Net stuit ik op het Deutsche Städte Quartett, dat vorig jaar op Interbnet werd aangeboden voor 40 DM.Het kwartet - hoogstwaarschijnlijk - waarvan W.G.Sebald op z'n vijfde zoveel leerde. Het gezin kocht het rond 1949 per postorder van het bedrijf Quelle.
Vader Sebald was alleen de weekends thuis, hij werkte elders. En zo speelden de vijfjarige Winfried, zijn zusje van acht en zijn moeder in de weekends kwartet, met ofwel de vader of een langskomer als vierde man. 'Mag ik van jou Oldenburg? Heb je Wuppertal? Heb je Worms?' Sebald schrijft in een stuk dat in 2004 in de New Yorker verscheen hoe hij al spelend de namen van de steden leerde lezen. Namen waar hij nooit eerder van gehoord had. Wat stond er op de kaarten? Het nog ongedeelde Duitsland. En daarop waren de vooroorlogse Duitse steden - intact - in donkerbruine kleuren afgebeeld. De Porta Nigra in Trier, de kathedraal van Keulen, de Kraanpoort in Danzig, de oude huizen in Breslau. In zijn herinnering waren het donkerbruine afbeeldingen. Hij kan ze bijna allemaal opsommen: het Zwinger in Dresden, de Holsten poort in Lübeck.

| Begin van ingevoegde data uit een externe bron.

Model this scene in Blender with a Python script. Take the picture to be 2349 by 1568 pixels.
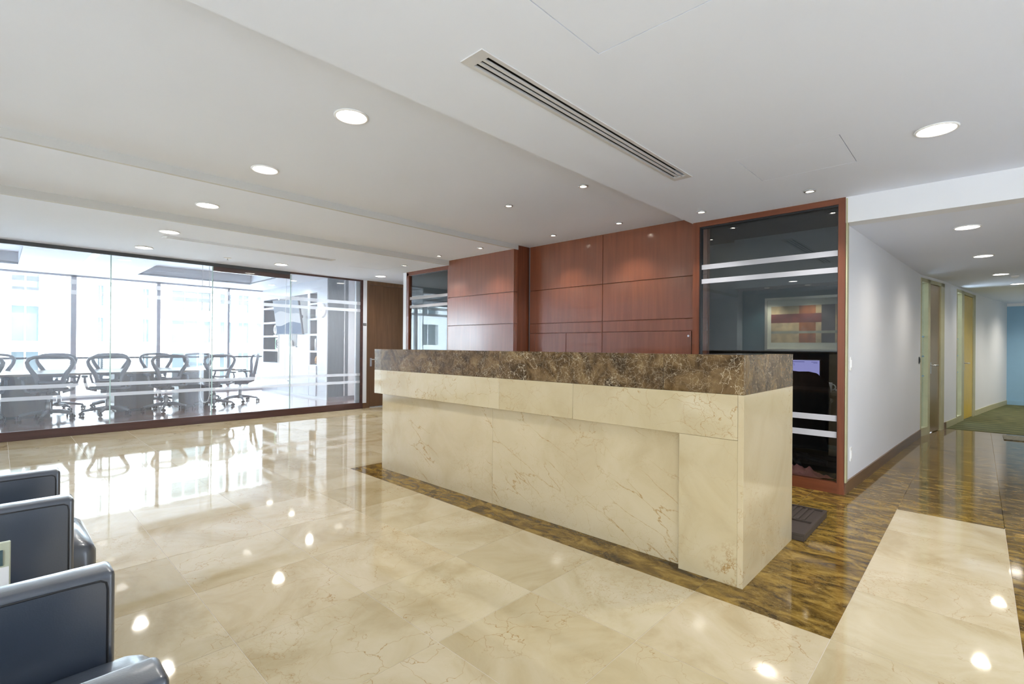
import bpy, bmesh, math, random
from mathutils import Vector, Matrix
random.seed(7)
PI = math.pi
sc = bpy.context.scene
for o in list(bpy.data.objects):
    bpy.data.objects.remove(o, do_unlink=True)
COL = sc.collection

# ------------------------------------------------------------------ camera
cam_d = bpy.data.cameras.new('camera')
cam_d.sensor_width = 36.0
cam_d.lens = 17.2436
cam_d.shift_y = 0.004025
cam_d.clip_start = 0.02
cam = bpy.data.objects.new('camera', cam_d)
COL.objects.link(cam)
_r = Vector((0.72436137, 0.68937745, 0.0077026))
_u = Vector((-0.00457101, -0.00636995, 0.99996926))
_b = Vector((0.68940533, -0.72437432, -0.00146299))
cam.matrix_world = Matrix(((_r.x, _u.x, _b.x, 0.0), (_r.y, _u.y, _b.y, 0.0), (_r.z, _u.z, _b.z, 1.2), (0, 0, 0, 1)))
sc.camera = cam

# ------------------------------------------------------------------ world, sun, exposure
wd = bpy.data.worlds.new('sky'); sc.world = wd; wd.use_nodes = True
nt = wd.node_tree; nt.nodes.clear()
wo = nt.nodes.new('ShaderNodeOutputWorld'); bg = nt.nodes.new('ShaderNodeBackground')
bg.inputs[0].default_value = (0.74, 0.86, 1.0, 1); bg.inputs[1].default_value = 11.0
nt.links.new(bg.outputs[0], wo.inputs[0])
sd = bpy.data.lights.new('sun', 'SUN'); sd.energy = 13.0; sd.angle = 0.01; sd.color = (0.95, 0.97, 1.0)
sun = bpy.data.objects.new('sun', sd); COL.objects.link(sun)
sun.rotation_euler = Vector((-0.75, -0.12, -0.62)).to_track_quat('-Z', 'Y').to_euler()
def portal(name, loc, rot, sx, sy):
    d = bpy.data.lights.new(name, 'AREA'); d.shape = 'RECTANGLE'; d.size = sx; d.size_y = sy
    d.cycles.is_portal = True
    o = bpy.data.objects.new(name, d); COL.objects.link(o); o.location = loc; o.rotation_euler = rot
portal('window_portal', (-14.34, 0.7, 1.35), (0, -PI/2, 0), 2.7, 8.6)
portal('window_portal', (1.0, -3.82, 1.25), (PI/2, 0, 0), 4.2, 2.34)

sc.view_settings.view_transform = 'Standard'
sc.view_settings.look = 'None'
sc.view_settings.exposure = 0.17
sc.view_settings.gamma = 1.0
sc.view_settings.use_curve_mapping = False
sc.cycles.transparent_max_bounces = 24
sc.cycles.max_bounces = 10
sc.cycles.diffuse_bounces = 6
sc.cycles.glossy_bounces = 5
sc.cycles.sample_clamp_indirect = 20.0
BIG_W, RIGHT_W, SMALL_W, CORR_W = 48.0, 95.0, 26.0, 33.0
WARM = (1.0, 0.99, 0.965)
CORR_WARM = (1.0, 0.91, 0.77)

# ------------------------------------------------------------------ material helpers
def new_mat(name):
    m = bpy.data.materials.new(name); m.use_nodes = True
    nt = m.node_tree; nt.nodes.clear()
    out = nt.nodes.new('ShaderNodeOutputMaterial')
    return m, nt, out
def N(nt, t, **kw):
    n = nt.nodes.new(t)
    for k, v in kw.items():
        if k.startswith('i_'):
            key = k[2:]
            key = int(key) if key.isdigit() else key.replace('_', ' ')
            n.inputs[key].default_value = v
        else:
            setattr(n, k, v)
    return n
def L(nt, a, b): nt.links.new(a, b)
def principled(nt, out, **kw):
    p = nt.nodes.new('ShaderNodeBsdfPrincipled')
    for k, v in kw.items(): p.inputs[k.replace('_', ' ')].default_value = v
    L(nt, p.outputs[0], out.inputs[0]); return p
def c4(c): return (c[0], c[1], c[2], 1.0)
def ramp(nt, stops, interp='LINEAR'):
    r = nt.nodes.new('ShaderNodeValToRGB'); e = r.color_ramp.elements; r.color_ramp.interpolation = interp
    e[0].position, e[0].color = stops[0][0], c4(stops[0][1])
    e[1].position, e[1].color = stops[-1][0], c4(stops[-1][1])
    for p, c in stops[1:-1]:
        x = e.new(p); x.color = c4(c)
    return r
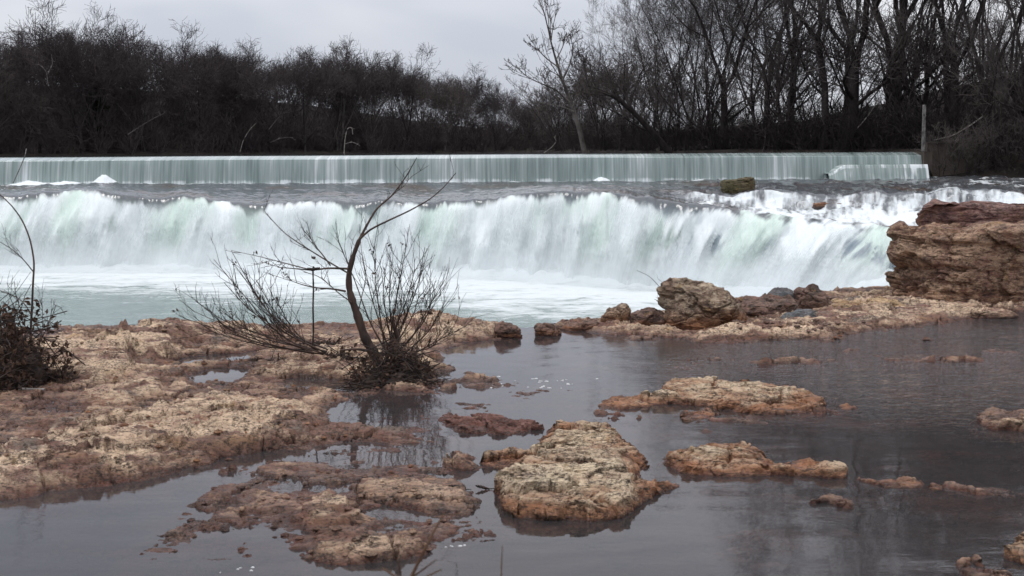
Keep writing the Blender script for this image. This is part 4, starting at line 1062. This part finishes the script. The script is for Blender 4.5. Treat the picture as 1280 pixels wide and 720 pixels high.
snag(146, [([(60, 92), (66, 80), (64, 68)], .10, .07, 0), ([(60, 105), (58, 88), (48, 80)], .09, .06, 0)], 'pale forked limbs high in the far wood at left', cat='branch', dens=2, rm=.022, mat='greywood')
snag(72, [([(680, 191), (690, 184), (696, 176), (692, 171)], .05, .03, 0)], 'small pale twig caught on the dam crest near the middle', cat='branch', dens=2, rm=.015)
sn = snag(62.3, [([(16, 230), (24, 212), (31, 196), (33, 186)], .05, .07, .9)], 'dark thin branch lodged on the dam crest at far left with water parting round it', mat='post', dens=0)
# evergreen
ev = random.Random(3); D = 164; b = atD(122, 188, D); b[2] = bank_z(b[0], D); t_ = atD(126, 78, D)
root = empty('cedar_tree', tuple(b), 'single dark green evergreen among the bare trees of the far wood', 'tree')
V, Fq = tubes([(np.linspace(b, t_, 6), np.linspace(.22, .05, 6))], 6); mk('trunk', V, Fq, M['farbark'], root)
lv_, lf_ = [], []
H = t_[2] - b[2]
for i in range(7000):
    f = ev.random() ** .8; rad = (2.3 * (1 - f) ** .45 + .1) * (.25 + .75 * ev.random()) * (.8 + .35 * math.sin(f * 9 + 1) * math.sin(f * 23))
    if f < .15: continue
    a = ev.uniform(0, 6.28); c = np.array([b[0] + math.cos(a) * rad, b[1] + math.sin(a) * rad, b[2] + H * (.02 + f) - rad * .2])
    s = ev.uniform(.10, .24); k = len(lv_)
    for _ in range(3): lv_.append(c + np.array([ev.gauss(0, s), ev.gauss(0, s), ev.gauss(0, s * .8)]))
    lf_.append((k, k + 1, k + 2))
mk('crown', np.array(lv_), np.array(lf_), M['evergreen'], root, smooth=False)

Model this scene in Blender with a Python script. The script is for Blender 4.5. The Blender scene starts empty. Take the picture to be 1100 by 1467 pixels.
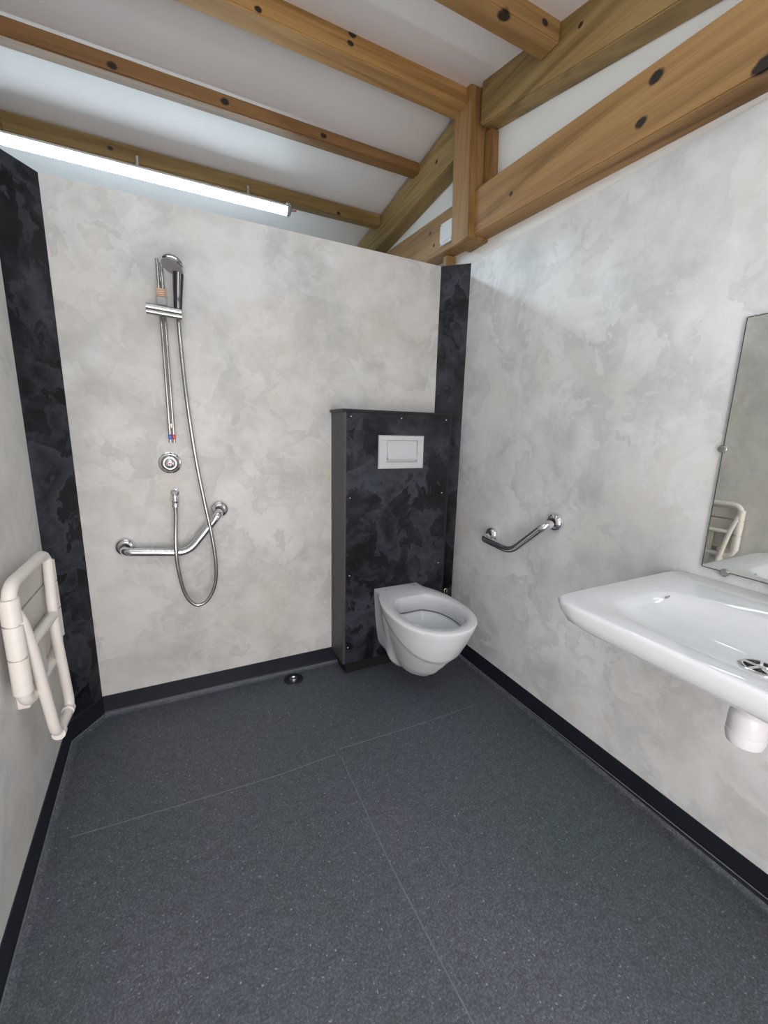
import bpy, bmesh, math
from mathutils import Vector, Matrix
C = bpy.context.scene.collection
SC = bpy.context.scene
pi = math.pi

# ------------------------------------------------------------------ camera, light, exposure
YAW, PITCH, ROLL, FPX = math.radians(26.303), math.radians(-11.303), math.radians(1.426), 588.2
CAM = Vector((-1.3064, -1.8701, 1.2037))
EXPOSURE = 0.0
LAMP_BACK = 46       # emission strength of the tube over the next cubicle
FILL_REAR = 30         # emission strength of the added, unseen fill tube behind the viewer
LAMP_FRONT = 10.5       # emission strength of the tube in this room
DAYLIGHT = 30        # watts of daylight through the open doorway
WORLD = 0.4

fw = Vector((math.sin(YAW) * math.cos(PITCH), math.cos(YAW) * math.cos(PITCH), math.sin(PITCH)))
rt = Vector((math.cos(YAW), -math.sin(YAW), 0)); up = rt.cross(fw)
r2 = math.cos(ROLL) * rt + math.sin(ROLL) * up
u2 = -math.sin(ROLL) * rt + math.cos(ROLL) * up
cd = bpy.data.cameras.new('camera'); cam = bpy.data.objects.new('camera', cd); C.objects.link(cam)
cd.sensor_fit = 'HORIZONTAL'; cd.sensor_width = 36.0; cd.lens = FPX / 1100 * 36.0; cd.clip_start = 0.02
M4 = Matrix.Identity(4)
for i in range(3):
    M4[i][0], M4[i][1], M4[i][2], M4[i][3] = r2[i], u2[i], -fw[i], CAM[i]
cam.matrix_world = M4
SC.camera = cam
SC.view_settings.view_transform = 'Standard'; SC.view_settings.look = 'None'
SC.view_settings.exposure = EXPOSURE; SC.view_settings.gamma = 1.0; SC.view_settings.use_curve_mapping = False
try:
    SC.cycles.use_denoising = True
    SC.cycles.max_bounces = 10; SC.cycles.diffuse_bounces = 6
    SC.cycles.sample_clamp_indirect = 6.0
except Exception:
    pass
w = bpy.data.worlds.new('world'); SC.world = w; w.use_nodes = True
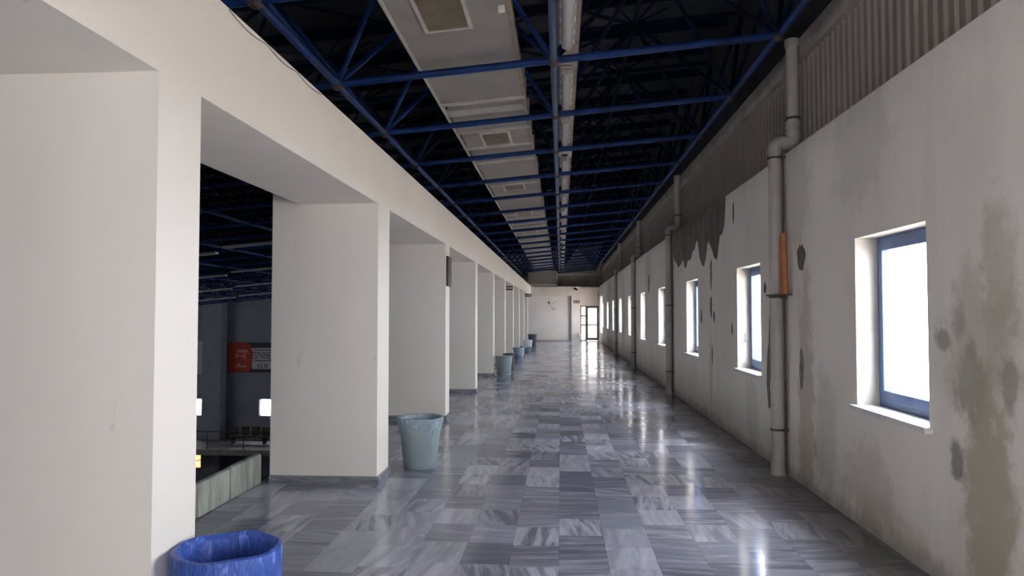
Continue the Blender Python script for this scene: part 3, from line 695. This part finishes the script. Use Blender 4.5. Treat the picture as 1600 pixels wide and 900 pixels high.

'Het kwartet markeert niet alleen het begin van mijn leescarrière, maar ook het begin van mijn hartstocht voor geografie, die losbrak snel nadat ik naar school ging. - een verzaligd opgaan in topografie, dat steeds dwingender werd in mijn leven en waar ik eindeloze uren aan besteed heb, gebogen over atlassen en brochures. Alles geïnspireerd door het Stedenkwartet.'En dan vertelt hij hij hoe het tot 1976 duurde voor hij het Hauptbahnhof van Stuttgart - ontwerp van Paul Bonatz dat gespaard bleef - in het echt zag. Veel van de rest was verdwenen.